What I'm curious about is the best value for R1 and its relation to output voltage and response time. The appnote gives a formula for calculating the response time, but leaves terms undefined. The current value of 20M was based on experimentation with a breadboard; at this value it gives reasonable results between 0 and 0.15 volts for reflected light from another identical LED, and a bit over 5V if I point the emitting LED directly at the detector.

I'd like to increase the sensitivity to low light levels, but I don't know how much I can safely do so without sacrificing response time. My target component isn't the same as I was using on the breadboard, either, and I don't know what parameters of the LED affect the output voltage. In a nutshell:

  • How do I determine the response time of this circuit in its detecting configuration?
  • How can I determine what voltage level to expect at PIN1 with a given value of R1 and a given light level?

Best Answer

There are not good answers to these questions because LEDs are intended for emitting light, and as such the parameters you need to answer your questions are not specified.
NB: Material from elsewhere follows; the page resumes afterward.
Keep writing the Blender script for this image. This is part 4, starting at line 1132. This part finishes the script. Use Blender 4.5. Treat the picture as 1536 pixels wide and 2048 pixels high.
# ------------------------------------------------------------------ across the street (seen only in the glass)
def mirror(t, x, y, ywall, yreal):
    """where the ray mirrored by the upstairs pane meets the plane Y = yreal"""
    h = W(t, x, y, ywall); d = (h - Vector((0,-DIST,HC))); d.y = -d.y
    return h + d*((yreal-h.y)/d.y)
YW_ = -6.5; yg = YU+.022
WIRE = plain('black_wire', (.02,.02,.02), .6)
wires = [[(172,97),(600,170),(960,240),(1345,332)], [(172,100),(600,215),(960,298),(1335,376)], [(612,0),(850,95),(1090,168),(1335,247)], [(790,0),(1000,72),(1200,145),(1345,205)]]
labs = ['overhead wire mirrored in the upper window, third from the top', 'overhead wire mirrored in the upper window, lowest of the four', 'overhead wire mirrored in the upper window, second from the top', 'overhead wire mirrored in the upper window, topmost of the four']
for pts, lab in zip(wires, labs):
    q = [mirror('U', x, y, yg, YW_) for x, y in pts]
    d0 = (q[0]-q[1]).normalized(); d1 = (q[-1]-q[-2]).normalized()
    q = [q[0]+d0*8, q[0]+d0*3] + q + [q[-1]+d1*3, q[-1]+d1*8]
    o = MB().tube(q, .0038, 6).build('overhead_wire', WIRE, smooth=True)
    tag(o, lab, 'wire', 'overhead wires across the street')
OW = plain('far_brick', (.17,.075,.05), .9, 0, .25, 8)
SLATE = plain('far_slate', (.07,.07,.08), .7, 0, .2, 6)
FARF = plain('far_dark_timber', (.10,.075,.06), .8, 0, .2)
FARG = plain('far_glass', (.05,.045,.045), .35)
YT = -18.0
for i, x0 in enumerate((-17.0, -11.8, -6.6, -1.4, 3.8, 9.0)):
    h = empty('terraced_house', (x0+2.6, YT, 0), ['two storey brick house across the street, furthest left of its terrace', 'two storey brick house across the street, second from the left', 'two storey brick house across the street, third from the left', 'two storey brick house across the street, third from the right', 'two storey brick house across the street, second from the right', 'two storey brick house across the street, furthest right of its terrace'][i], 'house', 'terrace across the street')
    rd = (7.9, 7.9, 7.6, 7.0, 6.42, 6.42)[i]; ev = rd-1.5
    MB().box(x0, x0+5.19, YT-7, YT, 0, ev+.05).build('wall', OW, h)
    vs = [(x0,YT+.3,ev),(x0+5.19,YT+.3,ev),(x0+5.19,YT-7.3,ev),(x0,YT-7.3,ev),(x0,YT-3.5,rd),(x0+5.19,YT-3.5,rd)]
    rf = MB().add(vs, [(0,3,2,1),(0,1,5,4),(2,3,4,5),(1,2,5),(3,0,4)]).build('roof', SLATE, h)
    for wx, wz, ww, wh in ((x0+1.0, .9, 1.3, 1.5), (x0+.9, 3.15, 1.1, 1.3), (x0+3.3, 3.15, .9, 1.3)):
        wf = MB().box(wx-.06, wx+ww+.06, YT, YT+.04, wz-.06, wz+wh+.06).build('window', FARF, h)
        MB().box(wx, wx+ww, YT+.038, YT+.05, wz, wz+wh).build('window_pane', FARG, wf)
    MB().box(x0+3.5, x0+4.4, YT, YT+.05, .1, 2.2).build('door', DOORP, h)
A LED reverse biased as a light sensor is a current source proportional to the light level. Being a current source, it have very high impedance (a perfect current source has infinite impedance). The response time is proportional to the resistance of the node times the capacitance. Since the capacitance is parasitic, it is hard to guess and will depend a lot on the particular LED and on layout. The resistance is the deliberate resistance R1 in parallel with any leakage resistance and the resistance of the LED being a imperfect current source. Other then R1, these are again hard to guess. 20 MΩ is so high that leakage can be a important factor. Even dirt on the board and ambient humidity matters at that impedance.
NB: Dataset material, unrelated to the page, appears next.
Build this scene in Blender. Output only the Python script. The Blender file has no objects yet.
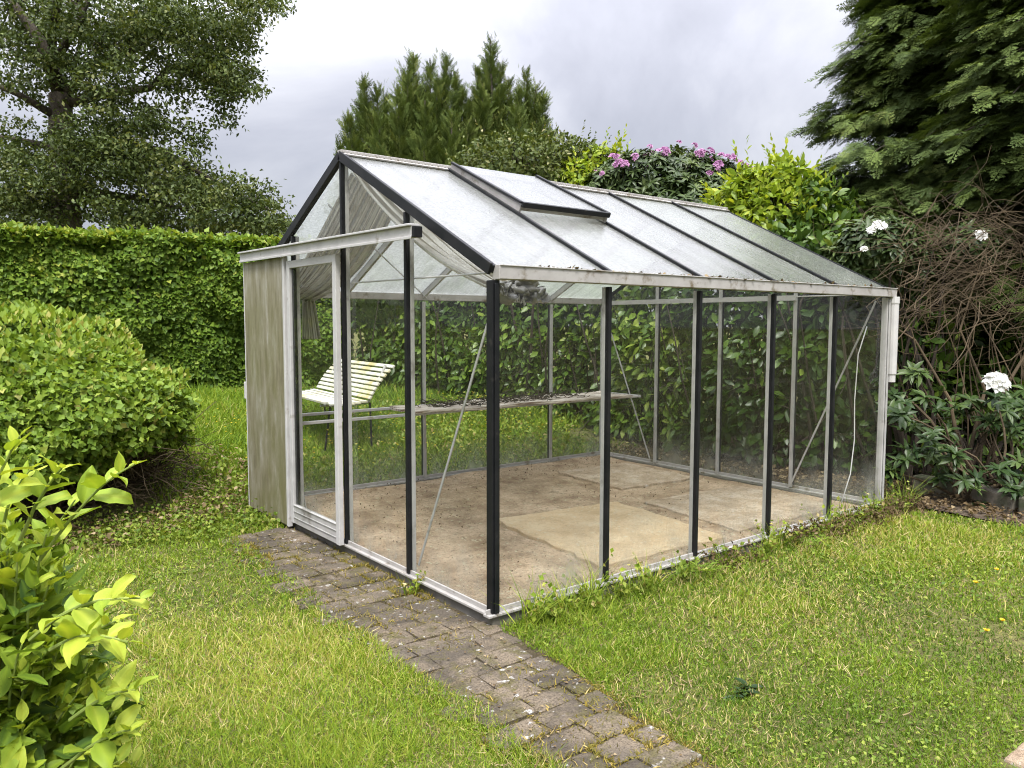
import bpy, math, random
import numpy as np
from mathutils import Matrix, Vector

rng = np.random.default_rng(11)
random.seed(5)
scene = bpy.context.scene
COL = scene.collection
PI = math.pi

# ------------------------------------------------------------------ camera model
F, CX, CY, CZ = 784.747, -2.18724, -2.90619, 1.37709
YAW, PIT, ROL = 0.901419, -0.0767787, 0.0016102
CAM = np.array([CX, CY, CZ])
_f = np.array([math.cos(PIT) * math.cos(YAW), math.cos(PIT) * math.sin(YAW), math.sin(PIT)])
_r0 = np.array([math.sin(YAW), -math.cos(YAW), 0.0])
_u0 = np.cross(_r0, _f)
_r = math.cos(ROL) * _r0 + math.sin(ROL) * _u0
_u = -math.sin(ROL) * _r0 + math.cos(ROL) * _u0


def at(u, v, t):
    """point of the place seen at pixel u, v, t metres in front of the viewpoint"""
    return CAM + t * (_f + _r * (u - 512) / F + _u * (384 - v) / F)


L, WD, HE, HR = 3.70, 2.987, 1.602, 2.39
MID = WD / 2
BX, BY = 0.74, WD / 4


def smooth(a, b, x):
    t = np.clip((np.asarray(x, float) - a) / (b - a), 0, 1)
    return t * t * (3 - 2 * t)


def ground_z(x, y):
    x = np.asarray(x, float); y = np.asarray(y, float)
    return -0.06 + 0.49 * smooth(2.7, 7.6, y) ** 0.85


# ------------------------------------------------------------------ materials
def new_mat(name):
    m = bpy.data.materials.new(name)
    m.use_nodes = True
    nt = m.node_tree
    nt.nodes.clear()
    out = nt.nodes.new('ShaderNodeOutputMaterial')
    return m, nt, out


def N(nt, typ, **kw):
    n = nt.nodes.new(typ)
    for k, v in kw.items():
        if k in n.inputs.keys():
            n.inputs[k].default_value = v
        else:
            setattr(n, k, v)
    return n


def ramp(nt, fac, stops, interp='LINEAR'):
    n = nt.nodes.new('ShaderNodeValToRGB')
    n.color_ramp.interpolation = interp
    cr = n.color_ramp
    while len(cr.elements) < len(stops):
        cr.elements.new(0.5)
    for e, (p, c) in zip(cr.elements, stops):
        e.position = p
        e.color = (*c, 1) if len(c) == 3 else c
    nt.links.new(fac, n.inputs[0])
    return n.outputs[0]


def noise(nt, scale, detail=4, rough=0.55, vec=None, dist=0.0):
    n = N(nt, 'ShaderNodeTexNoise', Scale=scale, Detail=detail, Roughness=rough, Distortion=dist)
    if vec is not None:
        nt.links.new(vec, n.inputs['Vector'])
    return n.outputs['Fac']


def objco(nt, scale=(1, 1, 1)):
    tc = nt.nodes.new('ShaderNodeTexCoord')
    mp = nt.nodes.new('ShaderNodeMapping')
    mp.inputs['Scale'].default_value = scale
    nt.links.new(tc.outputs['Object'], mp.inputs['Vector'])
    return mp.outputs['Vector']


def mixc(nt, fac, a, b, mode='MIX'):
    n = nt.nodes.new('ShaderNodeMix')
    n.data_type = 'RGBA'; n.blend_type = mode
    if isinstance(fac, (int, float)): n.inputs[0].default_value = fac
    else: nt.links.new(fac, n.inputs[0])
    for i, x in ((6, a), (7, b)):
        if isinstance(x, tuple): n.inputs[i].default_value = (*x, 1)
        else: nt.links.new(x, n.inputs[i])
    return n.outputs[2]


def math_(nt, op, a, b=None, clamp=False):
    n = nt.nodes.new('ShaderNodeMath'); n.operation = op; n.use_clamp = clamp
    for i, x in enumerate((a, b)):
        if x is None: continue
        if isinstance(x, (int, float)): n.inputs[i].default_value = x
        else: nt.links.new(x, n.inputs[i])
    return n.outputs[0]


def bump(nt, height, strength, dist=0.01):
    b = N(nt, 'ShaderNodeBump', Strength=strength, Distance=dist)
    nt.links.new(height, b.inputs['Height'])
    return b.outputs['Normal']


def foliage(name, stops, rough=0.5, trans=0.3, spec=0.35, tint=None):
    spec *= 0.6
    m, nt, out = new_mat(name)
    a = nt.nodes.new('ShaderNodeAttribute'); a.attribute_name = 'var'
    c = ramp(nt, a.outputs['Fac'], stops)
    p = N(nt, 'ShaderNodeBsdfPrincipled', Roughness=rough)
    p.inputs['Specular IOR Level'].default_value = spec
    nt.links.new(c, p.inputs['Base Color'])
    tr = nt.nodes.new('ShaderNodeBsdfTranslucent')
    c2 = mixc(nt, 1.0, c, tint or (1.25, 1.2, 0.55), 'MULTIPLY')
    nt.links.new(c2, tr.inputs['Color'])
    mx = nt.nodes.new('ShaderNodeMixShader'); mx.inputs[0].default_value = trans
    nt.links.new(p.outputs[0], mx.inputs[1]); nt.links.new(tr.outputs[0], mx.inputs[2])
    nt.links.new(mx.outputs[0], out.inputs[0])
    return m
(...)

As for how to determine the voltage, that again must be done experimentally. Unless you have a unusual LED that is intended also for reverse operation, you're not going to get a spec. Test a few and leave lots of room for device variation.
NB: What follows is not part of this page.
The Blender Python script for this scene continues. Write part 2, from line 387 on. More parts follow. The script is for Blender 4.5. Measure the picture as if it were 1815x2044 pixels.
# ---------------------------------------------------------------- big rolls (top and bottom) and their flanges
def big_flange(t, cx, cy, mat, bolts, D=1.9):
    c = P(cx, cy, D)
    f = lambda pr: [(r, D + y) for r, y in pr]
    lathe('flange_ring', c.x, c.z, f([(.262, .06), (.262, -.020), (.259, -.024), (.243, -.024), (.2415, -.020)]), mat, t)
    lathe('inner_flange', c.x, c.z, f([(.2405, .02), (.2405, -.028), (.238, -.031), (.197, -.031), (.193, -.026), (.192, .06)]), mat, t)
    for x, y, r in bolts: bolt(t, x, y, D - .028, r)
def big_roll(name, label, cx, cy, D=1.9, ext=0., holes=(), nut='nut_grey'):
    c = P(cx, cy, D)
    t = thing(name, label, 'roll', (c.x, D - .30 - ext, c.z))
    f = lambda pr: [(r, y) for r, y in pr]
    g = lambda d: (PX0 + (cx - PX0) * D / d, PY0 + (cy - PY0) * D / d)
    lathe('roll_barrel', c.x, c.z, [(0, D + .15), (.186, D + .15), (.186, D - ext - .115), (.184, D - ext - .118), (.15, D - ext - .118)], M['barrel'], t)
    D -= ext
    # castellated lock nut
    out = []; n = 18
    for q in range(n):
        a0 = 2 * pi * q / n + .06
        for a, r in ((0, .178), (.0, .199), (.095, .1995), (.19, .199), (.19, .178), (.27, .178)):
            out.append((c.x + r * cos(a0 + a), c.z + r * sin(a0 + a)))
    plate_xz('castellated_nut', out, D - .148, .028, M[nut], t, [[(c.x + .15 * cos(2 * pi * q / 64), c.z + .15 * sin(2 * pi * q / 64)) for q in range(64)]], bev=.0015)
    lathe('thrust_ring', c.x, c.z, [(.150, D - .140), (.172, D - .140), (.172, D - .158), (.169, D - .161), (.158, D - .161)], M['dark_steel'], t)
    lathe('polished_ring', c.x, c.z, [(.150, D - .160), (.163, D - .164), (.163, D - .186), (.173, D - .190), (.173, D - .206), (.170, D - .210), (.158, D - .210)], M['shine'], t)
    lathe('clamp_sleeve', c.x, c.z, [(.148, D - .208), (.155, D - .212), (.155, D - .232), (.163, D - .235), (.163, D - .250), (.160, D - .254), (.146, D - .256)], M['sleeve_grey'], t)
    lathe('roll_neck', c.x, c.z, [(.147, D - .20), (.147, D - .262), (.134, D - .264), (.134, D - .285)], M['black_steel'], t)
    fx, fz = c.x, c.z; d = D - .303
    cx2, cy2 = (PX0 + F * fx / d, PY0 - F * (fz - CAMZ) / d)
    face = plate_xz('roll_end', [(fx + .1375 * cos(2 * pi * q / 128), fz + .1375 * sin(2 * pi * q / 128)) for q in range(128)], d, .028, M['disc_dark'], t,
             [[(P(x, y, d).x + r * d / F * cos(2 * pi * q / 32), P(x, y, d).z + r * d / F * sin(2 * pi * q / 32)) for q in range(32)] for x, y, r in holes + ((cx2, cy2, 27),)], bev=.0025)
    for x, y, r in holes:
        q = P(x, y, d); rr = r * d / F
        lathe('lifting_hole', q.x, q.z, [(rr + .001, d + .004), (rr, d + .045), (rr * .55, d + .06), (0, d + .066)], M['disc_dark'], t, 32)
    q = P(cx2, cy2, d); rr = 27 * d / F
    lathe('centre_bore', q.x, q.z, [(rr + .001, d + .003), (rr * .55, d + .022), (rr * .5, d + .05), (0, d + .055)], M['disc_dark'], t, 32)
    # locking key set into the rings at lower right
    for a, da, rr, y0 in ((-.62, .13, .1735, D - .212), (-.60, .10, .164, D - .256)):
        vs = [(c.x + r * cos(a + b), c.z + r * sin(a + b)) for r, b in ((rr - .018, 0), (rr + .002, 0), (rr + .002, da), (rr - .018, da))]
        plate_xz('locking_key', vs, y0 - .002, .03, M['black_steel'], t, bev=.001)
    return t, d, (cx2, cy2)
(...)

I would use a considerably lower resistance with some amplification. The lower resistance will decrease the response time and make things more predictable by making the leakage resistance small enough in comparison to not matter. You are currently getting ouputs from 150 mV to 5 V with 20 MΩ. With 2 MΩ instead, those voltages will be 15 mV to 500 mV, which is still big enough for plenty of opamps to amplify reliably and should be low enough to make leakage ignorable. It may still be too slow, in which case you can use lower resistance still with better amplification.

Another point is that if your supply is large enough to get 5V on R1, then you may be applying too much reverse voltage to the LED in low light conditions. Check the LED datasheet (this usually is specified) and make sure you're not exceeding the reverse voltage limit. A lower resistance will let you use lower reverse bias voltage.